②に関しては、いろんな体験をされた方がいらっしゃると思います。

 

 A)内側に着込んだ濃色のインナーが、鳥の毛だらけになった。

 B)羽の芯の固い部分が出ていて、引っ張ったら羽がどんどん出てきた。

 C)汗ばんだ時に、獣臭がした。

 D)ダウンの膨らみが減って、薄く感じるようになった。 などなど。

 

Aは、ダウンの質と縫製仕様が影響している可能性があります。

BとCは、ダウンの品質が影響していると思われます。

Dは、ダウンの品質と着用時のメンテナンスが影響していると思われます。

 

ダウンの品質に関しては、前回までの記事に書いたので良いダウンが使ってあるかどうかになります。

 

縫製について触れたいと思います。

 

縫製といっても先ほどの2層~4層の作り方による影響が大きいのですが、これ以外にも作り方があります。

 

ダウンが噴き出す原因は、単純です。

 

単純な原因とは、・・・・・・『穴があるから』です。

 

穴がなければ噴出さなくなります。

 

では、その穴や要因はどこにあるのか?

大きく分けると3つあります。

 

一つ目は、生地の経糸と横糸の隙間の穴

二つ目は、縫い目の穴です。

三つめは、静電気によって上記2つの穴から出てくる

 

一つ目の生地の隙間の穴は、生地を変えるか2層、3層ではなく、4層にすることで回避するしかありません。

(生地の密度を高めたり、隙間の穴をふさぐ加工も効果があります。
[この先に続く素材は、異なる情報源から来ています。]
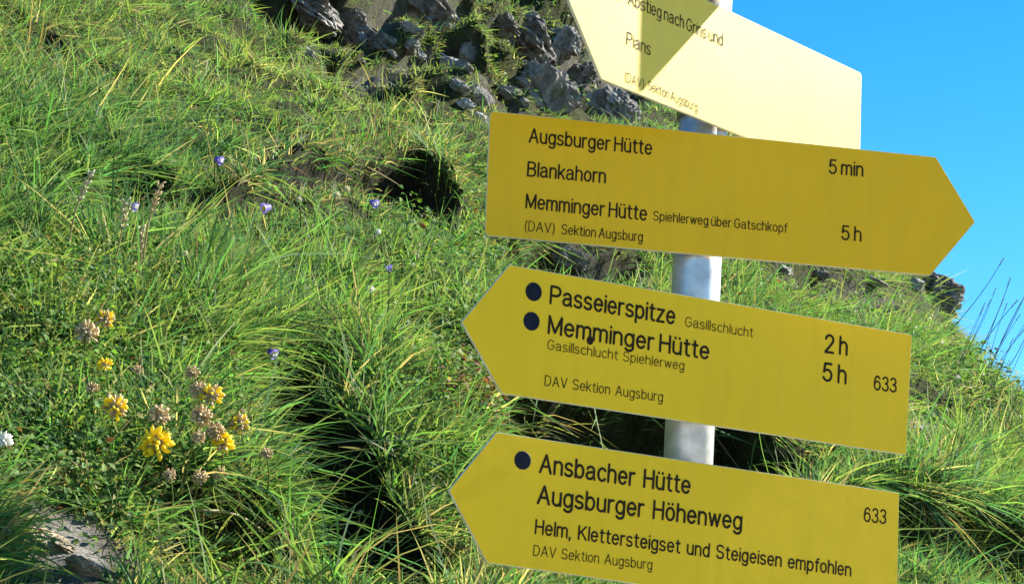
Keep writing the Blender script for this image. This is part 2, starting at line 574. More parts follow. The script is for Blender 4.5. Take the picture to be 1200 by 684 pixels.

高密度素材やシレ―加工など。)

 

二つ目の縫い目の穴については、縫い目をなくす方法と縫った穴をふさぐ方法と縫わないでダウンをパックする方法があります。

 

縫い目をなくす方法:

①太い糸や膨らむ糸を使い、縫い目をふさぐ

②特殊加工をして塗った後の穴をふさぐ

 

縫わないでダウンをパックする方法:

③表生地をボーダー状に接着して隙間にダウンを詰め込む

④表生地同士をテープでくっつけて、その隙間にダウンを詰め込む

 

全ての方法で試作したり製品化したりしたことがありますが、一番驚いたのは、②の特殊加工の穴がふさがる生地です。

 

 

動画をとったので、マジックのような穴がふさがるところをご覧ください。

※注意:動画なので容量が大きいです。WIFI環境でご覧ください。

小さく加工できませんでした<m(__)m>

 

 

 通常のダウンプルーフ加工がしてある生地   

 

 

ジイプリモ
⁦‪@g_primo2001⁩
ブログにアップした動画です
うまく見れない方がいるようなので、こちらにもアップしますね。 pic.twitter.com/Q269aMCNQP
2020/12/19 21:41

 

 特殊加工がしてある生地の場合

 

ジイプリモ
⁦‪@g_primo2001⁩
pic.twitter.com/L4zLSErJM1
2020/12/19 21:45

目打ちで開けた穴がふさがるので、細いミシン針で開けた穴は簡単にふさがります。

 

マジックのようで面白いです。

この生地だと、針穴がふさがってダウンが噴き出しにくくなります。

ただ、これだけで問題が解決しないのが難しいところです。

 

 

三つ目の静電気については、着用している衣服の素材の影響が大きいです。

綿のインナーに、綿のアウターであればよいのですが、今はほとんどが、綿のインナーにポリエステルのアウターだったり、ポリエステルやナイロンが混ざっていたりと様々な素材が使われています。

これらの特性で、その組み合わせによって極端に静電気が起こるケースがあります。

本来なら、そこまで気を付けて服を選ぶとよいのですが、そんなことをすると好みの服が着れなくなりますね。

静電気が多いと感じる人は、組み合わせにも気を使ってみるとよいかもしれないです。

 

ウェザーニュースのコラムに分かりやすく説明がありました。

「静電気」の発生を軽減させる洋服選び

 

今回はここまでです。

 

注:上述内容は、あくまで経験や実験に基づく個人的見解なので、あしからずご了承ください。